** Start of Data **

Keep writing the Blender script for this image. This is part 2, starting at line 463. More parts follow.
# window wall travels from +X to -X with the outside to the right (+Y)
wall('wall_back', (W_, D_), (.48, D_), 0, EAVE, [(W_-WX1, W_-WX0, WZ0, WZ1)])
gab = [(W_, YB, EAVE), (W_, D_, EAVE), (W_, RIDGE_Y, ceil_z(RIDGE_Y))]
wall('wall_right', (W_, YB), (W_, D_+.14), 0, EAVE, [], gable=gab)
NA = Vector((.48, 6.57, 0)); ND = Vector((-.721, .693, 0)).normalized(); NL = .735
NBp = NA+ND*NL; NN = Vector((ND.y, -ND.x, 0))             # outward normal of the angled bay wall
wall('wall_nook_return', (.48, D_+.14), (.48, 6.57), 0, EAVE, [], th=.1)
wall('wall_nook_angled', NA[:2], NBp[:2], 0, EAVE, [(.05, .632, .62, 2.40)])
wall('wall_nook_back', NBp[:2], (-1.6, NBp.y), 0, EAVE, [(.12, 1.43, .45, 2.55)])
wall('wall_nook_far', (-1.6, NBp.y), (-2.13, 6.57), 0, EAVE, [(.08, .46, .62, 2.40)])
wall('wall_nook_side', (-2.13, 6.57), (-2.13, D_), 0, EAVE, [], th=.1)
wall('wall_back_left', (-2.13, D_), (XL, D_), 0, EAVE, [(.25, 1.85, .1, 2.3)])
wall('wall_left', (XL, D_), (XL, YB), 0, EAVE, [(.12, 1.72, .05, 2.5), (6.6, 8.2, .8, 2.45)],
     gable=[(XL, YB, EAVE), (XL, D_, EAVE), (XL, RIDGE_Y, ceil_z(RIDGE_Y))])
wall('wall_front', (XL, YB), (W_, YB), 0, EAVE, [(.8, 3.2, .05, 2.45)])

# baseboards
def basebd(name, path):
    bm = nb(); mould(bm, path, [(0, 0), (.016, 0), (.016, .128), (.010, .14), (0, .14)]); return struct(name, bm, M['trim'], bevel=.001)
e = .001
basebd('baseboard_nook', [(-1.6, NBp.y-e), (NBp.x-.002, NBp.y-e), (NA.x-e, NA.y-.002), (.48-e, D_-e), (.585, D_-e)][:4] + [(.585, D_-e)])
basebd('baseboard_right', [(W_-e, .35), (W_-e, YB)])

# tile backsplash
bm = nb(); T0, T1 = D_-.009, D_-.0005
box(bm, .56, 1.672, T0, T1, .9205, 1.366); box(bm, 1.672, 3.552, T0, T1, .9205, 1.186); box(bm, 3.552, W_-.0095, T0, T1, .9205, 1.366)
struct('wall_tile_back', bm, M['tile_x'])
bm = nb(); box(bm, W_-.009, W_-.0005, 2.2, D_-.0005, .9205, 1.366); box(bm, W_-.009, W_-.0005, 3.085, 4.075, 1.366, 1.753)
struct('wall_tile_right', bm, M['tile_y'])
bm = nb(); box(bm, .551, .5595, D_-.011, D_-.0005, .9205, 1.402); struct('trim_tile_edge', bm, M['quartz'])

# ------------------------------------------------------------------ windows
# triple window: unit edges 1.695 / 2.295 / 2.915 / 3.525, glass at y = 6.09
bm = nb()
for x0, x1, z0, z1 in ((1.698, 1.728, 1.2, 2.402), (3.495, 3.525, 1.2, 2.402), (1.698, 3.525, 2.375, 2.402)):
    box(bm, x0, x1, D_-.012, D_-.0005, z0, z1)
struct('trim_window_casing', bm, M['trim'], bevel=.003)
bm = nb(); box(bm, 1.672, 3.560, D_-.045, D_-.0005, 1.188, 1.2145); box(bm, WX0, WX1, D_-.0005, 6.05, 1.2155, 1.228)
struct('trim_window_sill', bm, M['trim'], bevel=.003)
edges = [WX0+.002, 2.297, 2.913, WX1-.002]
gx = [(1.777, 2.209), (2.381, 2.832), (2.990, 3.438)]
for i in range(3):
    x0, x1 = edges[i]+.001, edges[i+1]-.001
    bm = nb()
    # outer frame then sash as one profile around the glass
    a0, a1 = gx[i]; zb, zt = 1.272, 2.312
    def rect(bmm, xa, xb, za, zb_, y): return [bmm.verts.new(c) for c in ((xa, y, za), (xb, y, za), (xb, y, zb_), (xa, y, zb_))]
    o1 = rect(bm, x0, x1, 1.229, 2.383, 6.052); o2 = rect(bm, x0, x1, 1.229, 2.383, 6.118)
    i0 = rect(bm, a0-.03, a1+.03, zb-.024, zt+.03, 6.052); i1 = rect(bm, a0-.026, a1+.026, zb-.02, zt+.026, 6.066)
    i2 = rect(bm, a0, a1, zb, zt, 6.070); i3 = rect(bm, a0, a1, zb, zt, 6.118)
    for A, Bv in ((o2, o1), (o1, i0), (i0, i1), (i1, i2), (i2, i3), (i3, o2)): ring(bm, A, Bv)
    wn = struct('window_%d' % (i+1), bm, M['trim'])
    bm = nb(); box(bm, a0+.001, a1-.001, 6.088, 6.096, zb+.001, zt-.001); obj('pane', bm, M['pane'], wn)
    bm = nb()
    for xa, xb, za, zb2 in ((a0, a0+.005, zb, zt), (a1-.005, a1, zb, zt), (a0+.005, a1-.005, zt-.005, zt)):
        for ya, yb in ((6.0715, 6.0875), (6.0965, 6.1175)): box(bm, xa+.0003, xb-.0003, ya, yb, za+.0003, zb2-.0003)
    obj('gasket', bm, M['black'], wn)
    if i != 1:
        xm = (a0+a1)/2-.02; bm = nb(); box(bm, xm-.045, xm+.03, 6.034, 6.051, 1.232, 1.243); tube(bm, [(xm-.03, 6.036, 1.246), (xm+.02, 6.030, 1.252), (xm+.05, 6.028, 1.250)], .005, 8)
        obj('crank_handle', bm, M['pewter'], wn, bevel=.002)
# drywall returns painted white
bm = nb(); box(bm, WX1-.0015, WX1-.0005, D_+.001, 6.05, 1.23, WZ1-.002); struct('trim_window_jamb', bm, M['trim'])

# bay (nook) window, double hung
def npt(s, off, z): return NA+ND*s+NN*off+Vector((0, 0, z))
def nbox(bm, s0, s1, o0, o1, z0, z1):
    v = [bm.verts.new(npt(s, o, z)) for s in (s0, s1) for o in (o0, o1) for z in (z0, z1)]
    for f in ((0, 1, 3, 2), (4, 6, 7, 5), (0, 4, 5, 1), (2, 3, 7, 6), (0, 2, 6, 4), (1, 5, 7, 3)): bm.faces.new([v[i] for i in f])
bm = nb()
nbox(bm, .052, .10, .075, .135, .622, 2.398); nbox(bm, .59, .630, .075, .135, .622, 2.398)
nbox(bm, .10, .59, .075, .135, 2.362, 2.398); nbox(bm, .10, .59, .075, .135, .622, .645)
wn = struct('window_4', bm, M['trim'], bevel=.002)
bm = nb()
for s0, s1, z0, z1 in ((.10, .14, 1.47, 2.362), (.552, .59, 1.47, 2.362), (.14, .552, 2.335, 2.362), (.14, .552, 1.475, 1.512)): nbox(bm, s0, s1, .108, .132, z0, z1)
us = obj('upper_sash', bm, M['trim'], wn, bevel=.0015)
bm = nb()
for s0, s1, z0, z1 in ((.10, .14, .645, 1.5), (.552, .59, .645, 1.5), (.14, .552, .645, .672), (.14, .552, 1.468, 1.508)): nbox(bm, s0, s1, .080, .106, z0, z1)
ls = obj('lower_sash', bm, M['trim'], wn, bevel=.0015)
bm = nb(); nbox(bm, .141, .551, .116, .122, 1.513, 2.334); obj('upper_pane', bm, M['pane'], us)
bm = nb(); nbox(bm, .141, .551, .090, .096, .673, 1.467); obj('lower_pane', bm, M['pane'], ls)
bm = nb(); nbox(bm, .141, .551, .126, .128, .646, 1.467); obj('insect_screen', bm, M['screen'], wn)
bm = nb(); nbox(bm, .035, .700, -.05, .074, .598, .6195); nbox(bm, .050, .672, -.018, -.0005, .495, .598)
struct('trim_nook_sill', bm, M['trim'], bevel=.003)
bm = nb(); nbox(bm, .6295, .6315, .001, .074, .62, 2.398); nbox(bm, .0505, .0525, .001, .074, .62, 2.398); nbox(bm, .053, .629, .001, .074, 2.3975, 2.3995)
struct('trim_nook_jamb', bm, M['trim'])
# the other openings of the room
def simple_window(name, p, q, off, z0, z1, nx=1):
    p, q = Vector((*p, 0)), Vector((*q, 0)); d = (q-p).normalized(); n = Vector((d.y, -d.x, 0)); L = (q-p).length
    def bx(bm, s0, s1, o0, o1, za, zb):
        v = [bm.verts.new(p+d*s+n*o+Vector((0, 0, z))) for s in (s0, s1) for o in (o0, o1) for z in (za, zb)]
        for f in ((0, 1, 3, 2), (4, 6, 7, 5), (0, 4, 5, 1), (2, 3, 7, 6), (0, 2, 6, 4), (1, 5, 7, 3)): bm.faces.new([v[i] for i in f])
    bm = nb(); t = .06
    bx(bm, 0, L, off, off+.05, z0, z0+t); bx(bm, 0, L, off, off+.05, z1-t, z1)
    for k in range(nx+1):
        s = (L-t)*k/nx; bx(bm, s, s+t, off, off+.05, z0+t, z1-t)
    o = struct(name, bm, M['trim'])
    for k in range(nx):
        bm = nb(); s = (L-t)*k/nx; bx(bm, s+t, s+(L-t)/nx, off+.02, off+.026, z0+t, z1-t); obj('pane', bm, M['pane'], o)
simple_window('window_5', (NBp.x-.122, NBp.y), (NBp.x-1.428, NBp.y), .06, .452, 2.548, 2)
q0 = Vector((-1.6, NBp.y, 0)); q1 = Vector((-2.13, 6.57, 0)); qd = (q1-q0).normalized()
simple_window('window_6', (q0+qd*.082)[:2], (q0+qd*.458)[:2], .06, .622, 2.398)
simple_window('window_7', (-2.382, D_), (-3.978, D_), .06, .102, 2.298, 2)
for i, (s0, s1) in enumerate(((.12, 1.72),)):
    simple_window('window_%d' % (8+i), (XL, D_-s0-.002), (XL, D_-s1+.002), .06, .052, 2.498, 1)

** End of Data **

• [Exercise objective]: From the first line of the data above to the line holding "struct('trim_tile_edge', bm, M['quartz'])", reproduce each line exactly; emit no other lines.

• [Solved exercise]:
Keep writing the Blender script for this image. This is part 2, starting at line 463. More parts follow.
# window wall travels from +X to -X with the outside to the right (+Y)
wall('wall_back', (W_, D_), (.48, D_), 0, EAVE, [(W_-WX1, W_-WX0, WZ0, WZ1)])
gab = [(W_, YB, EAVE), (W_, D_, EAVE), (W_, RIDGE_Y, ceil_z(RIDGE_Y))]
wall('wall_right', (W_, YB), (W_, D_+.14), 0, EAVE, [], gable=gab)
NA = Vector((.48, 6.57, 0)); ND = Vector((-.721, .693, 0)).normalized(); NL = .735
NBp = NA+ND*NL; NN = Vector((ND.y, -ND.x, 0))             # outward normal of the angled bay wall
wall('wall_nook_return', (.48, D_+.14), (.48, 6.57), 0, EAVE, [], th=.1)
wall('wall_nook_angled', NA[:2], NBp[:2], 0, EAVE, [(.05, .632, .62, 2.40)])
wall('wall_nook_back', NBp[:2], (-1.6, NBp.y), 0, EAVE, [(.12, 1.43, .45, 2.55)])
wall('wall_nook_far', (-1.6, NBp.y), (-2.13, 6.57), 0, EAVE, [(.08, .46, .62, 2.40)])
wall('wall_nook_side', (-2.13, 6.57), (-2.13, D_), 0, EAVE, [], th=.1)
wall('wall_back_left', (-2.13, D_), (XL, D_), 0, EAVE, [(.25, 1.85, .1, 2.3)])
wall('wall_left', (XL, D_), (XL, YB), 0, EAVE, [(.12, 1.72, .05, 2.5), (6.6, 8.2, .8, 2.45)],
     gable=[(XL, YB, EAVE), (XL, D_, EAVE), (XL, RIDGE_Y, ceil_z(RIDGE_Y))])
wall('wall_front', (XL, YB), (W_, YB), 0, EAVE, [(.8, 3.2, .05, 2.45)])

# baseboards
def basebd(name, path):
    bm = nb(); mould(bm, path, [(0, 0), (.016, 0), (.016, .128), (.010, .14), (0, .14)]); return struct(name, bm, M['trim'], bevel=.001)
e = .001
basebd('baseboard_nook', [(-1.6, NBp.y-e), (NBp.x-.002, NBp.y-e), (NA.x-e, NA.y-.002), (.48-e, D_-e), (.585, D_-e)][:4] + [(.585, D_-e)])
basebd('baseboard_right', [(W_-e, .35), (W_-e, YB)])

# tile backsplash
bm = nb(); T0, T1 = D_-.009, D_-.0005
box(bm, .56, 1.672, T0, T1, .9205, 1.366); box(bm, 1.672, 3.552, T0, T1, .9205, 1.186); box(bm, 3.552, W_-.0095, T0, T1, .9205, 1.366)
struct('wall_tile_back', bm, M['tile_x'])
bm = nb(); box(bm, W_-.009, W_-.0005, 2.2, D_-.0005, .9205, 1.366); box(bm, W_-.009, W_-.0005, 3.085, 4.075, 1.366, 1.753)
struct('wall_tile_right', bm, M['tile_y'])
bm = nb(); box(bm, .551, .5595, D_-.011, D_-.0005, .9205, 1.402); struct('trim_tile_edge', bm, M['quartz'])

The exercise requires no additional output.